We see little attempt by the City to reduce costs. Generous labour agreements, the growing exclusion of the private sector from the City government's procurement programs, strangling regulation, etc. build in costs and stifle innovation and competition.

Regarding cost reduction, industry is not perfect but has been forced to cut costs significantly during the past decade. Many companies have trimmed costs by at least one-third during the past five years and have emerged as better companies. TIN challenges the City to do the same thing through a comprehensive cost-reduction plan. This is hard to do but very necessary. TIN is willing to help with ideas on this issue.

Business Education Tax

TIN supports the City's position that the Business Education Tax has to be brought in line with the rates levied in the Greater Toronto Area. However, the City in pressing the Province for this reform, must demonstrate better management of its own costs.


The Network supports the City's point of phasing out the capping/clawback regime but this too must be done over five years.

Lower Tax Rates for New Industrial Construction

This factor could be a very powerful tool in attracting new and retaining existing industry in Toronto.

Permits and Fees for New Industrial Construction

It is our view that these permits and fees are taking the place of development charges that the City does not apply. This blunts the miniscule competitive edge the City has over its GTA counterparts who levy substantial development charges. Any permits and fees must reflect the true costs and be competitively priced.

New Sources of Revenue

As the City thinks 'outside the box' to find new ways to finance its operations, it might consider applying a small sales tax when properties are sold as well as a tax on the commissions of real estate agents. Developers could be taxed on the increased value of their properties due to zoning or variance changes. This would discourage the re-development of industrial neighbourhoods to non-industrial uses.

Streamlining the Approvals Process

The length of time and the sometimes conflicting interests within the City regarding approval of new development are of concern to TIN. An informal survey of our members indicates mostly a negative view of the current approvals process. [Is everyone okay with this?]

Focus on Business

We are in favour of participating in a Mayor's Roundtable on Business only if it will have an effect on the future course of events. A Roundtable could set priorities that would help staff properly resource initiatives that will retain existing and encourage new business development.

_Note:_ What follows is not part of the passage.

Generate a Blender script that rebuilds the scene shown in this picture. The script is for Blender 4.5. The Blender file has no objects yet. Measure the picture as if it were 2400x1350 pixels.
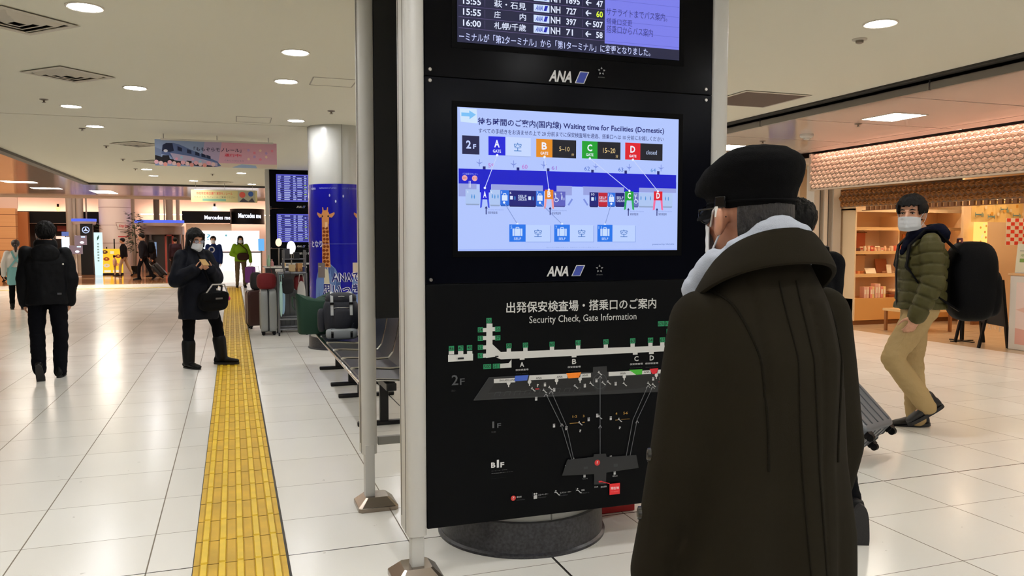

TIN has advocated for sometime that better communications needs to exist between departments generally regarding policy development and regulation for industry. That was part of our message to of the Economic Development Committee on July 4 of this year. Anything that would cut away at the layers of bureaucracy and give industry clear answers would be welcome.

An outstanding communication program is essential to encourage debate and to keep everyone informed as the City moves ahead with its plan.


The Toronto Industry Network is very pleased to be asked to be part of this consultative process. Our comments are made not only in the context of enhancing industry's position in Toronto but also with a view to making our City great again. We recognize that what we are proposing will be difficult to implement but without a drastic overhaul of its tax structure and operations, Toronto will continue to decline. Does Toronto need to become like New York was 20 years ago or Detroit is today?

With the changes to the City of Toronto Act and other new measures, comes an opportunity for Toronto Council to make a real difference. We believe time is of the essence and that the City must make decisive policy decisions that will support industry. Stretching out what has to happen now over 15 years sends the wrong message to industry.

Industry has a very real stake in making Toronto successful again. It is not only the investment reflected in the manufacturing infrastructure, it is the stake thousands of Torontonians, employed by industry, have in the future of their City.